So why do I feel claustrophobic at its events? No one else there seems to have any problem with them. They learn. They get ideas. They take notes. They socialize. But I practically count the minutes through the day, looking forward to the moment I can return to my car and drive away, thankful for having spent the day at a good writers seminar. My notes throughout the day hardly fill more than one page of a pocket notebook, and I never look at them again. I doubt if others feel like this; perhaps they do.
I’m mainly a memoir writer, and writing to me is a very personal expression of one’s uniqueness. And so when I hear suggestions of “the way to write,” it’s all I can do not to stick my fingers in my ears. I don’t want to use other writers’ formulas or styles. The avocation of writing brings out all the wonderful feelings of nonconformity I held dear in my youth. While playing alone in the gullies of Blaine, Washington, I felt deep in my heart an odd assurance of security. In my first two years of high school I had to see the school counselor once a week to discuss my “unusual” behavior. I was the first person in at least my whole town who obtained a live tarantula for a pet, years before they would be sold in pet shops, and eventually wrote a book about their care (All About Tarantulas, 1977, TFH Publications). I sneaked into a nudist camp. I hitchhiked around the U.S. I savored my nonconformity; so much so, that after joining the Army I deserted it during basic training (being arrested and brought back the next day). I can’t begin to fit all this and much more into anyone else’s formula. I don’t want to. In all fairness to OWL, they don’t want me to. They encourage writers and the uniqueness of writers, and publish accomplishments in the newsletter. I don’t believe it’s the group’s intent to confine creativity into any formula or style.
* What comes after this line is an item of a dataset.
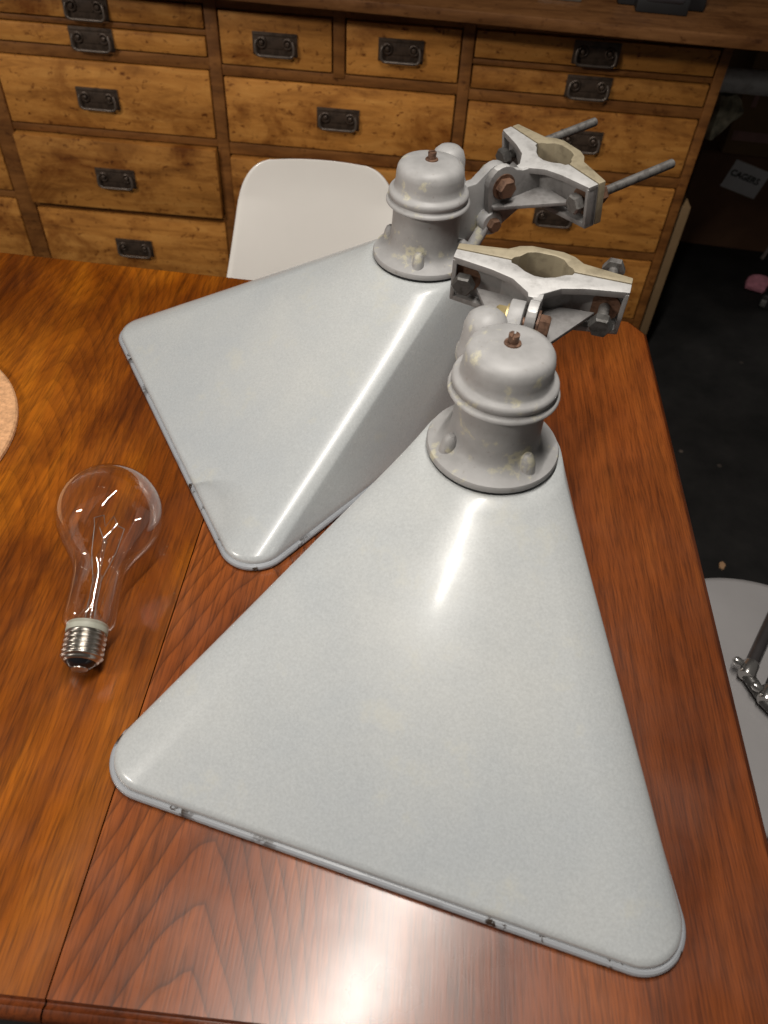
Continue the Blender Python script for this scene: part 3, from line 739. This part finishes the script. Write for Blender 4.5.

We recently had a day-long OWL seminar given by a freelance editor from Oregon. She was very good, but by the last segment of her lectures, she felt inclined to change her course. She asked the group if she should continue according to the printed-out lesson plan, or if they’d prefer hearing about the mechanics of getting published. The majority opted for the latter. And so the last segment of the seminar was the most interesting and, in my opinion, the most useful.
Writers want readers. And this is the chief problem with writers groups. Everyone wants to write, but few care to read. Being with other writers is, to me, like having an armory of guns but no place to shoot them. It would be sheer bliss for me to be a writer, not in a room full of other writers, but in a room full of readers. Hence this blissful blog.
A wonderful compromise was in Creative Writing courses at Everett Community College. These were classrooms full of would-be writers. The instructor gave us a free-hand in what we wrote. Then he made copies of our work and passed them out to the others in the class. Whereupon we would read and, either by pen or mouth, critique each other. The names were not given, so the critiques were fair and not biased, and each writer would learn how each of his creations were appreciated or criticized. This was invaluable to me, and this is why I “majored” in Creative Writing. And this is why I enjoy this Butter Rum Cartoon blog so much, why I check frequently the statistics of views received, and crave comments after each post.
We don’t learn to write from other writers anywhere near as much as we do from readers.